--- START DATA PROVIDED ---

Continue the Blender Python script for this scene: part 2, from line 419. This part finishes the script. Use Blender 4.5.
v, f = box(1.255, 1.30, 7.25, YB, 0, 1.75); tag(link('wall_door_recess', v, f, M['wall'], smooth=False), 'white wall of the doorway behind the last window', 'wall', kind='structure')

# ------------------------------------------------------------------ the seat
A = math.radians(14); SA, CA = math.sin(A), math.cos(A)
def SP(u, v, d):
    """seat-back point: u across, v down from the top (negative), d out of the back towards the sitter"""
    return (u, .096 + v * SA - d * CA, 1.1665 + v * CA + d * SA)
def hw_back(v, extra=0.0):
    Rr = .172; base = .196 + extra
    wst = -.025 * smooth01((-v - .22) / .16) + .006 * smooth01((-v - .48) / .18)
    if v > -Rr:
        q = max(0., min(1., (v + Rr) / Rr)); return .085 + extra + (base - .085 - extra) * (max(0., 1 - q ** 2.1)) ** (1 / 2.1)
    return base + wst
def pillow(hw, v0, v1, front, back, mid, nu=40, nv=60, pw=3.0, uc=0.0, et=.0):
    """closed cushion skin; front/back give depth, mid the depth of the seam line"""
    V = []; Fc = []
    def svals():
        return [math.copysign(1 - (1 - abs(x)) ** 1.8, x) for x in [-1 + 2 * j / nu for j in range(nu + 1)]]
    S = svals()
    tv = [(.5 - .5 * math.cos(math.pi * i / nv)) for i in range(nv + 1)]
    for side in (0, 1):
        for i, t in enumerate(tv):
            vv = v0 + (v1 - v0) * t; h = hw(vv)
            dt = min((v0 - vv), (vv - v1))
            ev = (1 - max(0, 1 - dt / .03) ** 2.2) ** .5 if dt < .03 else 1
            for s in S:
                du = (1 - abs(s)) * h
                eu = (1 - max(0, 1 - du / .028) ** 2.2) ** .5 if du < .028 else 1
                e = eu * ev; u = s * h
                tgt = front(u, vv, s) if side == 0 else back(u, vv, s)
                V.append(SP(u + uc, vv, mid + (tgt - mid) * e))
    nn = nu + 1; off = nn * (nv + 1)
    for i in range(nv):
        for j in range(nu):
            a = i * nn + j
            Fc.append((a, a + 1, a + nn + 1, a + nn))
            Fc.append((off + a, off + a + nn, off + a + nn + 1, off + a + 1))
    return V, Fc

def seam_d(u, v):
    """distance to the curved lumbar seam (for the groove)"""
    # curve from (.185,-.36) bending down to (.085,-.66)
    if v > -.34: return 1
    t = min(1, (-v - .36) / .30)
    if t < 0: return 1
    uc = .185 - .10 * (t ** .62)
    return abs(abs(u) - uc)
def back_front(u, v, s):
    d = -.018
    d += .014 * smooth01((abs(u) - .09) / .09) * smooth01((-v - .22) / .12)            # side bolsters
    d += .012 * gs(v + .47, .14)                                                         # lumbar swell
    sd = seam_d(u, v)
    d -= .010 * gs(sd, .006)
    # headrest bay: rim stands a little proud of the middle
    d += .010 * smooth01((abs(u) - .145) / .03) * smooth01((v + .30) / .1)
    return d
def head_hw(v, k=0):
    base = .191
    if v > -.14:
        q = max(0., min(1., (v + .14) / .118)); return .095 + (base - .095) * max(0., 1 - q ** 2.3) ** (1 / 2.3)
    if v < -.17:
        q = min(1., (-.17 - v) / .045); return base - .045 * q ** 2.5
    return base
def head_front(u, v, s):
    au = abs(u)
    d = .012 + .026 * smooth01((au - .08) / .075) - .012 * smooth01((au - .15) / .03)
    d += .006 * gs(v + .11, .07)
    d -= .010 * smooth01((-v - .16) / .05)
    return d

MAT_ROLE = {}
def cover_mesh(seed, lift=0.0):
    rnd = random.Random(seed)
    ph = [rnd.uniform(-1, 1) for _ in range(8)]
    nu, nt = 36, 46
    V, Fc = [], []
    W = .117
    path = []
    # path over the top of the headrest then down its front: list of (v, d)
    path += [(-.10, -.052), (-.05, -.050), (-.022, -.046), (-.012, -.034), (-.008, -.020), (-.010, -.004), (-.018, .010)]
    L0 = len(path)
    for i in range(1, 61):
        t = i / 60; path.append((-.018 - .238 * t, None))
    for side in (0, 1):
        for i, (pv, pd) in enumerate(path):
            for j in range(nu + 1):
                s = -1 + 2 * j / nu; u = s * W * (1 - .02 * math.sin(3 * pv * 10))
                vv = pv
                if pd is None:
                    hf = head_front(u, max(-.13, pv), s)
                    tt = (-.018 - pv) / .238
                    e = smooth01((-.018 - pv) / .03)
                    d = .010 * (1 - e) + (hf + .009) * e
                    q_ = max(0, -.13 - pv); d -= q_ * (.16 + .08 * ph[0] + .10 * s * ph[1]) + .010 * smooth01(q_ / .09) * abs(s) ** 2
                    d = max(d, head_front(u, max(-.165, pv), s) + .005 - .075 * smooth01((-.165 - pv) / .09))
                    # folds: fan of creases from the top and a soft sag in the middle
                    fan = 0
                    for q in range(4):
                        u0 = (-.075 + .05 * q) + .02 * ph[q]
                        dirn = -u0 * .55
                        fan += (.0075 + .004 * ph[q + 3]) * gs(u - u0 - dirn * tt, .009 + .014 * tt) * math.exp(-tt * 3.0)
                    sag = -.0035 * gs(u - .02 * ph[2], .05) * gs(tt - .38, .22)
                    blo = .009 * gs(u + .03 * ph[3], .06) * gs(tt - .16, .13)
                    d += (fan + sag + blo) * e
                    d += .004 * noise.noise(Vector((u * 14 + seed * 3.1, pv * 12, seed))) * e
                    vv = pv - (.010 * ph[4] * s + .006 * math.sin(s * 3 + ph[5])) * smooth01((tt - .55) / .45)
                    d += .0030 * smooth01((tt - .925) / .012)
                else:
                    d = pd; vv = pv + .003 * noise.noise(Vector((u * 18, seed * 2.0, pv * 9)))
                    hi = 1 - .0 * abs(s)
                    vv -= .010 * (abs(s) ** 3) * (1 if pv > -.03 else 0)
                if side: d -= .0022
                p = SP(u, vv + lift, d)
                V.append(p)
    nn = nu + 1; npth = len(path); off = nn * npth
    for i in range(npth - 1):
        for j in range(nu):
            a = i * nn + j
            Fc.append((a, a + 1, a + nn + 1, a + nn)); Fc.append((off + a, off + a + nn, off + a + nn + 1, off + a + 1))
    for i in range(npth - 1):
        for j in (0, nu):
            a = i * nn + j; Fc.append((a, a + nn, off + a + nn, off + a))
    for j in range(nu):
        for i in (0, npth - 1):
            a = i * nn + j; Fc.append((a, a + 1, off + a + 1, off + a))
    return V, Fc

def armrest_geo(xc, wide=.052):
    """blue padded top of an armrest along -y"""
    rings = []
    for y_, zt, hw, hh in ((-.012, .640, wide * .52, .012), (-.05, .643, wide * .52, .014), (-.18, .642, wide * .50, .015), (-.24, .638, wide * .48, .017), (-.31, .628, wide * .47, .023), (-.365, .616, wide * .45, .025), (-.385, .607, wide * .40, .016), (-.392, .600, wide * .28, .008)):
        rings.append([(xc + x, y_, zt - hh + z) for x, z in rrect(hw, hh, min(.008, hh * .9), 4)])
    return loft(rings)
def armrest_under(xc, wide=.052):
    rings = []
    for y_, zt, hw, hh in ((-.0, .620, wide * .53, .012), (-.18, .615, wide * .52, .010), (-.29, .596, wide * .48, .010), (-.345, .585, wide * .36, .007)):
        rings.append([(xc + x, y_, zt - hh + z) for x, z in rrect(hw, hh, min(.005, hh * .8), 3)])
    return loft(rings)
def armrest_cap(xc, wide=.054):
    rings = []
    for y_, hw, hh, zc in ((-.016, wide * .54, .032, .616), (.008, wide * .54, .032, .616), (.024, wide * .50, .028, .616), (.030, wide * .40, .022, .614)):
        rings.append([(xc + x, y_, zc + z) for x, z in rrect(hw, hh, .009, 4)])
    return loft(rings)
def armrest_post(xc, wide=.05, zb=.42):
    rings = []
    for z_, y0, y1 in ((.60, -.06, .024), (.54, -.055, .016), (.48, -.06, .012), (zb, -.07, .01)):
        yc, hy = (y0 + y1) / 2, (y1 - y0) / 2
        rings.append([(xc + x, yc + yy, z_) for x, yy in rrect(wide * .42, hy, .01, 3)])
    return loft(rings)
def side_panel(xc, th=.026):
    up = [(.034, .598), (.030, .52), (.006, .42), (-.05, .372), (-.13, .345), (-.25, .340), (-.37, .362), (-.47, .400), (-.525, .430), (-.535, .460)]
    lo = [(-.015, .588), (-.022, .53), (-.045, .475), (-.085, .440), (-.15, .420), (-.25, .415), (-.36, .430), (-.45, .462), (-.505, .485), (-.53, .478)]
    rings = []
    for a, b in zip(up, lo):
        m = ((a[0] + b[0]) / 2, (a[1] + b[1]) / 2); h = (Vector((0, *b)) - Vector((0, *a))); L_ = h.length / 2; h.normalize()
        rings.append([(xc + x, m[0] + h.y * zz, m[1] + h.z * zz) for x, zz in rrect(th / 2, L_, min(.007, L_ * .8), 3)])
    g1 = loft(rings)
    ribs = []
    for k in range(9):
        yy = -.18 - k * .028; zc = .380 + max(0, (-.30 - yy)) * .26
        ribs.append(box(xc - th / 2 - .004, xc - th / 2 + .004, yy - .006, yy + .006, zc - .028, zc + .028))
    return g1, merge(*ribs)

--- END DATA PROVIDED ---

Set down the lines above as they stand, starting with the first line and ending with the line that contains "v, f = box(1.255, 1.30, 7.25, YB, 0, 1.75);".

Continue the Blender Python script for this scene: part 2, from line 419. This part finishes the script. Use Blender 4.5.
v, f = box(1.255, 1.30, 7.25, YB, 0, 1.75); tag(link('wall_door_recess', v, f, M['wall'], smooth=False), 'white wall of the doorway behind the last window', 'wall', kind='structure')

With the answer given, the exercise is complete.